Parliament accepts system change resolution

The Parliament, on Tuesday, accepted the resolution submitted by Hulhudhoo MP Ilyas Labeeb, calling for a constitutional referendum on changing the system of governance in Maldives.

Hulhudhoo MP Ilyas Labeeb, a member of the Democrats, had submitted the resolution which calls for a constitutional referendum to decide on changing the system of governance in Maldives, from a presidential system to a parliamentary system, last week.

It called originally called for a referendum to be held before November 30th – which is when the second round of voting in the presidential election is slated for.

But Ilyas later amended the resolution to change the deadline to October 30.

On Tuesday afternoon, the Parliament voted to accept resolution with a vote of 35 to nil.

It also decided to send the resolution to the Whole House Committee for review, with a vote of 34 to nil.

The Parliament’s speaker, former president Mohamed Nasheed announced the committee would convene to work on the resolution on 09:00 am on Wednesday.

Earlier on Tuesday, Nasheed, who himself is a member of the Democrats, said the Parliament can directly ask the Elections Commission (EC) to hold a constitutional referendum on changing the system of governance in Maldives, and does not need government approval.

He also promised to continue the parliamentary sitting until the work on the resolution is done, and the decision of the Parliament is shared with the EC – after MPs from the ruling MDP initially refused to attend the sitting, despite being present in the premises, resulting in a lack of quorum.

Nasheed said that calling a referendum was “clearly a power vested in the Parliament under the Constitution.”

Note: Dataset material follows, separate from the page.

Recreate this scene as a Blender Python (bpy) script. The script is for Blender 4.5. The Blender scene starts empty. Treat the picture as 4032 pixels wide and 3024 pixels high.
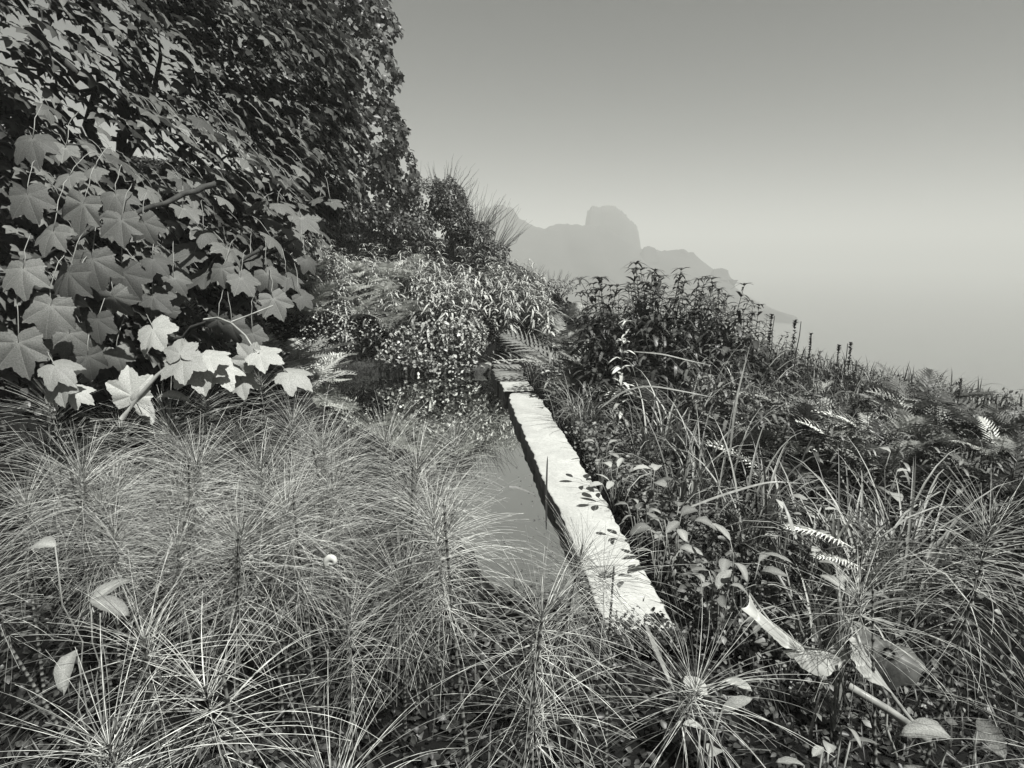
import bpy, math, random
import numpy as np
from mathutils import Vector, Matrix

random.seed(7)
rng = np.random.default_rng(11)
PI = math.pi
SC = bpy.context.scene
COL = SC.collection

# ------------------------------------------------------------------ camera
CAMZ, PITCH, FPX = 1.6, math.radians(11.6), 620.0
cam_data = bpy.data.cameras.new('camera')
cam_data.sensor_width = 36.0
cam_data.lens = FPX / 1024 * 36.0
cam_data.clip_start = 0.02
cam_data.clip_end = 6000
cam = bpy.data.objects.new('camera', cam_data)
cam.location = (0, 0, CAMZ)
cam.rotation_euler = (PI / 2 - PITCH, 0, 0)
COL.objects.link(cam)
SC.camera = cam

# ------------------------------------------------------------------ light
SUN_DIR = Vector((0.42, -0.42, 1.0)).normalized()
SUN_EL = math.asin(SUN_DIR.z)
SUN_AZ = math.atan2(SUN_DIR.x, SUN_DIR.y)
world = bpy.data.worlds.new('World')
SC.world = world
world.use_nodes = True
wn = world.node_tree
for n in list(wn.nodes):
    wn.nodes.remove(n)
sky = wn.nodes.new('ShaderNodeTexSky')
sky.sky_type = 'NISHITA'
sky.sun_disc = False
sky.sun_elevation = SUN_EL
sky.sun_rotation = SUN_AZ
sky.air_density = 0.4
sky.dust_density = 0.9
sky.ozone_density = 1.0
bw = wn.nodes.new('ShaderNodeRGBToBW')
tint = wn.nodes.new('ShaderNodeVectorMath'); tint.operation = 'SCALE'
tint.inputs[0].default_value = (0.985, 1.0, 0.955)
bg = wn.nodes.new('ShaderNodeBackground')
bg.inputs['Strength'].default_value = 0.05
wo = wn.nodes.new('ShaderNodeOutputWorld')
wn.links.new(sky.outputs[0], bw.inputs[0])
wn.links.new(bw.outputs[0], tint.inputs['Scale'])
wn.links.new(tint.outputs[0], bg.inputs['Color'])
wn.links.new(bg.outputs[0], wo.inputs[0])

sd = bpy.data.lights.new('sun', 'SUN')
sd.energy = 5.0
sd.angle = math.radians(0.6)
sd.color = (1.0, 0.995, 0.955)
sun = bpy.data.objects.new('sun', sd)
sun.rotation_euler = SUN_DIR.to_track_quat('Z', 'Y').to_euler()
sun.location = (4, 5, 20)
COL.objects.link(sun)

vs = SC.view_settings
vs.view_transform = 'Standard'
vs.look = 'None'
vs.gamma = 1.0
vs.use_curve_mapping = False
vs.exposure = 1.2
SC.cycles.use_denoising = True
SC.cycles.max_bounces = 5
SC.cycles.diffuse_bounces = 1
SC.cycles.glossy_bounces = 3
SC.cycles.transmission_bounces = 2
SC.cycles.transparent_max_bounces = 4
SC.cycles.volume_bounces = 0
SC.cycles.sample_clamp_indirect = 3.0
SC.cycles.caustics_reflective = False
SC.cycles.caustics_refractive = False

HAZE_DENSITY = 0.0025

# ------------------------------------------------------------------ pixel -> world (1024 px wide frame)
_F = np.array([0, math.cos(PITCH), -math.sin(PITCH)])
_U = np.array([0, math.sin(PITCH), math.cos(PITCH)])
_R = np.array([1.0, 0, 0])
_O = np.array([0, 0, CAMZ])

def ray(px, py):
    return _F + (px - 512) / FPX * _R + (384 - py) / FPX * _U

def at(px, py, Y):
    d = ray(px, py)
    return _O + d * (Y / d[1])

def at_z(px, py, z):
    d = ray(px, py)
    return _O + d * ((z - CAMZ) / d[2])

# ------------------------------------------------------------------ objects
def props(o, label=None, cat=None, group=None, kind=None):
    if label: o['label'] = label
    if cat: o['category'] = cat
    if group: o['group'] = group
    if kind: o['kind'] = kind
    return o

def link(name, data, parent=None, loc=None, rot=None, scale=None):
    o = bpy.data.objects.new(name, data)
    COL.objects.link(o)
    if parent: o.parent = parent
    if loc is not None: o.location = loc
    if rot is not None: o.rotation_euler = rot
    if scale is not None:
        o.scale = (scale, scale, scale) if isinstance(scale, (int, float)) else scale
    return o

def empty(name, loc, label, cat, group=None, rotz=0.0, scale=1.0):
    o = bpy.data.objects.new(name, None)
    o.empty_display_size = 0.1
    COL.objects.link(o)
    o.location = loc
    o.rotation_euler = (0, 0, rotz)
    o.scale = (scale,) * 3
    return props(o, label, cat, group)

def copy_tree(root, loc, rotz=0.0, scale=1.0, label=None, tilt=(0, 0)):
    c = root.copy(); COL.objects.link(c)
    c.location = loc; c.rotation_euler = (tilt[0], tilt[1], rotz); c.scale = (scale,) * 3
    if label: c['label'] = label
    for ch in list(root.children):
        d = ch.copy(); COL.objects.link(d); d.parent = c
        for g in list(ch.children):
            e = g.copy(); COL.objects.link(e); e.parent = d
    return c

# ------------------------------------------------------------------ numpy mesh building (triangles only)
class MB:
    """collects triangle arrays; attributes v (marks veins / node bands / painted highlights) and rnd (per piece)."""
    def __init__(s):
        s.V, s.T, s.A, s.Rn, s.n = [], [], [], [], 0
    def add(s, V, T, A=None, rnd=0.5):
        V = np.asarray(V, float); T = np.asarray(T, int)
        s.V.append(V); s.T.append(T + s.n)
        s.A.append(np.zeros(len(V)) if A is None else np.asarray(A, float))
        s.Rn.append(np.full(len(V), rnd, float) if np.isscalar(rnd) else rnd)
        s.n += len(V)
    def scatter(s, tpl, M, P, rnd):
        """tpl=(V,T,A); M (N,3,3); P (N,3); rnd (N,)"""
        V, T, A = tpl
        N, k = len(M), len(V)
        if N == 0: return
        W = np.einsum('nij,kj->nki', M, V) + P[:, None, :]
        TT = (T[None] + (np.arange(N) * k)[:, None, None] + s.n).reshape(-1, 3)
        s.V.append(W.reshape(-1, 3)); s.T.append(TT)
        s.A.append(np.tile(A, N)); s.Rn.append(np.repeat(rnd, k))
        s.n += N * k
    def mesh(s, name, mat, smooth=True):
        V = np.concatenate(s.V); T = np.concatenate(s.T)
        me = bpy.data.meshes.new(name)
        me.vertices.add(len(V)); me.vertices.foreach_set('co', V.astype(np.float32).ravel())
        me.loops.add(len(T) * 3); me.loops.foreach_set('vertex_index', T.astype(np.int32).ravel())
        me.polygons.add(len(T))
        me.polygons.foreach_set('loop_start', np.arange(0, len(T) * 3, 3, dtype=np.int32))
        me.polygons.foreach_set('loop_total', np.full(len(T), 3, dtype=np.int32))
        if smooth: me.polygons.foreach_set('use_smooth', np.ones(len(T), dtype=bool))
        a = me.attributes.new('v', 'FLOAT', 'POINT'); a.data.foreach_set('value', np.concatenate(s.A).astype(np.float32))
        a = me.attributes.new('rnd', 'FLOAT', 'POINT'); a.data.foreach_set('value', np.concatenate(s.Rn).astype(np.float32))
        me.update(calc_edges=True)
        me.materials.append(mat)
        return me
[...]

He said that once the Parliament passes the resolution, and instructs the EC to hold a referendum, the commission will be legally obligated to do so.

He said the president has no role in it.

Ilyas, who submitted the resolution, said he decided to submit it based on the experience from the administrations that have come to power since 2008.

He said that the time has come to put the question of a system change, before the people.

Maldives held a constitutional referendum on a system change in 2007.

The majority decided to stick with the presidential system.

Differences in opinion regarding a system change had been the main point of conflict between Nasheed and President Solih, which led to members loyal to Nasheed leaving the MDP, to form the Democrats.